One adviser said it is because retirees are "terrified" the chancellor will begin to tax lump sums.
Mark Scott, director and independent financial advisor (IFA) at Positive Advisers, told Newspage: "If she does make changes, they will most likely start at the beginning of the next tax year.
"IFAs would be inundated with calls for help if this change is enacted, and the markets could see massive withdrawals, sparking a fall in values in the sell-off."
Colin Low, managing director at financial advice firm Kingsfleet, said he'd also had lots of calls from concerned clients: "This is proving to be a very difficult situation. We have had numerous calls from clients convinced that the new government will be reducing the access to tax-free cash on personal pensions.
"It's important to state that this is only hearsay and that is no way to shape the advice given to clients on one of the biggest financial planning decisions they will make."
People who did take their full tax-free entitlement should be aware this takes away the possibility of it growing in the future.
"For the government to continue to allow these rumours to persist is really poor," said Colin. "We are regulated in order to encourage wise long-term decisions with money but we are caught between a rock and a hard place here."
Ross Lacey, director and chartered financial planner at Fairview Financial Management, said he advises his clients not to make any "rash decisions".
"Historically, any changes made by government on things like this have included transitional protection, so that those who would already be affected by the new rules keep whatever rights they currently have," he said.
"Seeing as there's a greater emphasis on people providing for their own retirement and pensions already suffer with an image problem, we think it would be madness to make any changes to pensions that make them less attractive."
Why the pound's value is staying low
By Daniel Binns, business reporter
The value of the pound remains at its lowest in almost four weeks amid expectations the Bank of England will again cut interest rates soon.
On the currency markets this morning, £1 buys around $1.30 or €1.19 - similar to yesterday.
Latest figures suggest the markets have priced in a 90% chance of an interest cut in November, and expect more to follow this winter.
Such a prospect is unappealing to global investors, as lower interest rates would usually mean a lower return on their money.
This, in turn, can affect the value of a nation's currency.
The price of oil is also at a similar level to yesterday, with a barrel of the benchmark Brent crude hovering at just over $79 (£60), slightly down from yesterday.

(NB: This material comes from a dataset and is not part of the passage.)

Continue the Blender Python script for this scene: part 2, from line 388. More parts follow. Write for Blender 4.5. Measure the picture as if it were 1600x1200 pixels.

The price surged in recent days amid fears over supplies as violence in the Middle East escalates.
While Israel's ground offensive in Lebanon is continuing, it has so far held off from launching new airstrikes against Iran as feared.
Meanwhile, the FTSE 100 is down 1.3%, while the FTSE 250 has slipped nearly 1%.
The overall slump in stock market performance has been blamed on China, after officials there unveiled a series of measures to boost the country's slowing economy - but which critics fear do not go far enough.
The top gainer on the FTSE 100 so far is tobacco giant Imperial Brands, which is up more than 4%.
It comes after the company, which has been boosted by sales of vape products and other cigarette alternatives, forecast revenue growth of up to 30% this year.
The worst performer is housebuilding firm Vistry Group, which is down almost 30% after announcing it was cutting its profit outlook by £80m due to increased costs.